EDUCAZIONE SIBERIANA

di Nicolai Lilin e Giuseppe Miale di Mauro
da un’idea di Francesco Di Leva e Adriano Pantaleo
con
Luigi Diberti
e
Elsa Bossi, ivan Castiglione, Francesco Di Leva, Giuseppe Gaudino, Stefano Meglio, Adriano Pantaleo, Andrea Vellotti
regia di Giuseppe Miale di Mauro
scene Carmine Guarino
luci Luigi Biondi
musiche Francesco Forni
costumi Giovanna Napolitano
cura del movimento Roberto Aldorasi
Fondazione del Teatro Stabile di Torino/TeatroMetastasio Stabile della Toscana/Emilia Romagna Teatro Fondazione in collaborazione con nestT (Napoli est Teatro)
Lo spettacolo è tratto da Educazione siberiana di Nicolai Lilin, Giulio Einaudi DEitore, prima edizione Supercoralli 2009.
28 gennaio-16 febbraio 2014, Piccolo Eliseo, Roma
Maricla Boggio

Lo spettacolo che Giuseppe Miale di Mauro ha realizzato ha una storia avventurosa e assai simpatica. Perché nasce dall’entusiasmo di due attori – Francesco Di Leva e Adriano Pantaleo – per il romanzo di un giovane scrittore – Nicolai Lilin – che ha vissuto in prima persona il clima di persecuzione che gruppi di dissidenti dal regime russo hanno vissuto nel corso di alcuni decenni a partire dagli anni Trenta fino ad oggi, e che, pubblicato in Italia da Einaudi, è stato anche realizzato da Gabriele Salvatores in film.

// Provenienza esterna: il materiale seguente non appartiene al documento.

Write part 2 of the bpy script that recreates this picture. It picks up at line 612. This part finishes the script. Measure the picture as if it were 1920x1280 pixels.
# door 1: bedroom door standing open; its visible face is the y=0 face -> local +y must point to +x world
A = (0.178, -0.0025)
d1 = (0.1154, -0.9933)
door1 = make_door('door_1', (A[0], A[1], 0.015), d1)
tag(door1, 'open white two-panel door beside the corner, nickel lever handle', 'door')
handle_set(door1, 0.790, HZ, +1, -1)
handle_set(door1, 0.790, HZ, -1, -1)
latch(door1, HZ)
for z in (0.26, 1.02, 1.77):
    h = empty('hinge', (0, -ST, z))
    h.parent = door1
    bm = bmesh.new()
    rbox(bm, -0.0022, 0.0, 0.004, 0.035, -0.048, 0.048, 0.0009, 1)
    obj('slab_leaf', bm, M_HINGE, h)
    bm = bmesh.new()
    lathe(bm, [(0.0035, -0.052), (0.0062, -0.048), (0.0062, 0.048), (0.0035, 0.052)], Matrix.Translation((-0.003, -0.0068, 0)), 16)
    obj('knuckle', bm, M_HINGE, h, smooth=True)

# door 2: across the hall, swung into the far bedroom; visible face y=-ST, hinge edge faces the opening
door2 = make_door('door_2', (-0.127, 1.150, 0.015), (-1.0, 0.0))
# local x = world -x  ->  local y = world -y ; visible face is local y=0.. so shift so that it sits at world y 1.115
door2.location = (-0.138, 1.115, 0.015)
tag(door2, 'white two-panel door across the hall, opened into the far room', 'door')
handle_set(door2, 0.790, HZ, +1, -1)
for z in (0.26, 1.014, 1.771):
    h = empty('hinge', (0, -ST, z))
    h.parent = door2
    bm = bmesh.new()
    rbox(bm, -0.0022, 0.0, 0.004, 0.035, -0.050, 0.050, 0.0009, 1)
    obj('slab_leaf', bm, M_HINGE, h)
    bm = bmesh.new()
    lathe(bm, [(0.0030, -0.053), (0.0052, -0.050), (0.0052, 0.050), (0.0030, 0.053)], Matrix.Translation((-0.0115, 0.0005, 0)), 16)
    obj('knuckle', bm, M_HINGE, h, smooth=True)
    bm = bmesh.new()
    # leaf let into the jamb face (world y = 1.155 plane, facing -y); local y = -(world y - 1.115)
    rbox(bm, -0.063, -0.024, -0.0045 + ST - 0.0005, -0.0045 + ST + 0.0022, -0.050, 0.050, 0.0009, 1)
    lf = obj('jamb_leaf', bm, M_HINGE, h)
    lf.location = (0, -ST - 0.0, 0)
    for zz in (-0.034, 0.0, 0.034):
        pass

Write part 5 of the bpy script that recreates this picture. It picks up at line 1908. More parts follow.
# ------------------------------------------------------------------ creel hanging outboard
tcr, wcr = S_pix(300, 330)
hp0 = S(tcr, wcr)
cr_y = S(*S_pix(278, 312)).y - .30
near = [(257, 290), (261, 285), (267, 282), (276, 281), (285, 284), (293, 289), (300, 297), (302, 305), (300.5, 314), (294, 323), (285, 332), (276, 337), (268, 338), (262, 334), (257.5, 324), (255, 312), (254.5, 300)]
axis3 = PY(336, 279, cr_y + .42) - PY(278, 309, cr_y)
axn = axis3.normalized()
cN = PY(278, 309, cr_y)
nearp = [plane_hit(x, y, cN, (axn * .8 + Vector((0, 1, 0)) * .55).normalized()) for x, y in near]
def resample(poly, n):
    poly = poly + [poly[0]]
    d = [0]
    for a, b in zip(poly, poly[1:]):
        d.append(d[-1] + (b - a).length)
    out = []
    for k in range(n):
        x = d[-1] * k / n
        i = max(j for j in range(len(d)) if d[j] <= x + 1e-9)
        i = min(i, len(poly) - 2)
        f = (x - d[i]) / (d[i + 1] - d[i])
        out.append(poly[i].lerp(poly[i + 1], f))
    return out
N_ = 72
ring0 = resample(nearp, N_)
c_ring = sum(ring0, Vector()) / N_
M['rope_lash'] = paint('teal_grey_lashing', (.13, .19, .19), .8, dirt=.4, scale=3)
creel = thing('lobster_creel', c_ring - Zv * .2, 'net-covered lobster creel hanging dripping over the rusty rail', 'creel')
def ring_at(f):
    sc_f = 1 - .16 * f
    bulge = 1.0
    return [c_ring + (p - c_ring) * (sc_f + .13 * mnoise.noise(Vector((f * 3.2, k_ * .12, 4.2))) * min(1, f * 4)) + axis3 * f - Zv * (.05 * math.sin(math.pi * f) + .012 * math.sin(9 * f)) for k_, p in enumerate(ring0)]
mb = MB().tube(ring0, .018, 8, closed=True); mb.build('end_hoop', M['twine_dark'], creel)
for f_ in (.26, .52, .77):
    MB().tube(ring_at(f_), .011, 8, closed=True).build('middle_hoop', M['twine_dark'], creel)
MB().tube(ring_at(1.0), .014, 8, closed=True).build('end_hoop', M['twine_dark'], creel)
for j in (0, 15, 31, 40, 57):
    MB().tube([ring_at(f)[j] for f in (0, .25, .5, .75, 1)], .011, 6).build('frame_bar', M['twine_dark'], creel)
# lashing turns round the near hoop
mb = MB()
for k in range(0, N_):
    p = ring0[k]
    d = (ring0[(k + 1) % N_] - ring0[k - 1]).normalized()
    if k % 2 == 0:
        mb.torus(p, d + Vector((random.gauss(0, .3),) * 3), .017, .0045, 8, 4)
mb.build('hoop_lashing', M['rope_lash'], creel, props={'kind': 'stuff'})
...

L’iter della rappresentazione è tuttavia diversa da una semplice trasposizione, a quanto ci racconta il regista insieme a Luigi Diberti, che dello spettacolo è protagonista superbo, calato nel personaggio del vecchio saggio che guida, almeno per un certo tratto delle loro esistenze, dei giovani purtroppo poi travolti dagli eventi. Il percorso che si delinea attraverso le scene del dramma mette in evidenza una serie complessa di situazioni tragiche, dalle persecuzioni staliniane a dei gruppi di ribelli alla dittatura, fino alla graduale corruzione che si impadronisce anche di questi rappresentanti pressoché eroici di resistenza, che si adeguano alle lusinghe del consumismo fino a gestire il giro della droga in una escalation che comprende il traffico di armi e l’intero universo affaristico internazionale. Nella vicenda limitata a frange sovietiche confinate in una sperduta lingua di terra siberiana si adombra per metafora il clima di corruzione che appartiene anche a noi, sia pure non ancora portato a parossismi estremi, come nel testo portato in scena, dove l’assassinio del fratello è il culmine di una lunga trafila di delitti. Ma ciò che colpisce è – come dicevo – l’entusiasmo con cui questi giovani attori, insieme al loro regista, si sono messi, insieme all’autore del romanzo, a riscriverne, nelle linee essenziali alla spettacolarizzazione, le scene che nell’arco di una rappresentazione offrissero al pubblico la cifra di una situazione al limite dello scandalo coinvolgente il mondo intero. E dal dramma, efficacemente sviluppato, emerge la dimensione morale, una sorta di monito che il volto fortemente espressivo in una dimensione sacrale di Luigi Diberti trasmette al pubblico, avendo come contraltare il giovane figlio destinato al sacrificio, assai ben sostenuto da Adriano Pantaleo. Tutti gli attori sono da elogiare per ‘adesione al contesto, a cominciare da Elsa Bossi – una madre austera e sollecita – che sfoggia un perfetto russo pur essendo italiana, fino alla esibita malvagità dei soldati corrotti e alla pavida debolezza, nel male e nel bene, degli altri due giovani.
Una certe pesantezza della scenografia ricorda spettacoli di decenni fa; ma in questa situazione essa ben si presta a illustrare in alternanza l’interno della casa e l’esterno delle carceri e del potere militare, nella paurosa epopea di questo gruppo travolto da una condizione di consumismo all’estremo con conseguente corruzione, che potrebbe in futuro toccare anche a noi.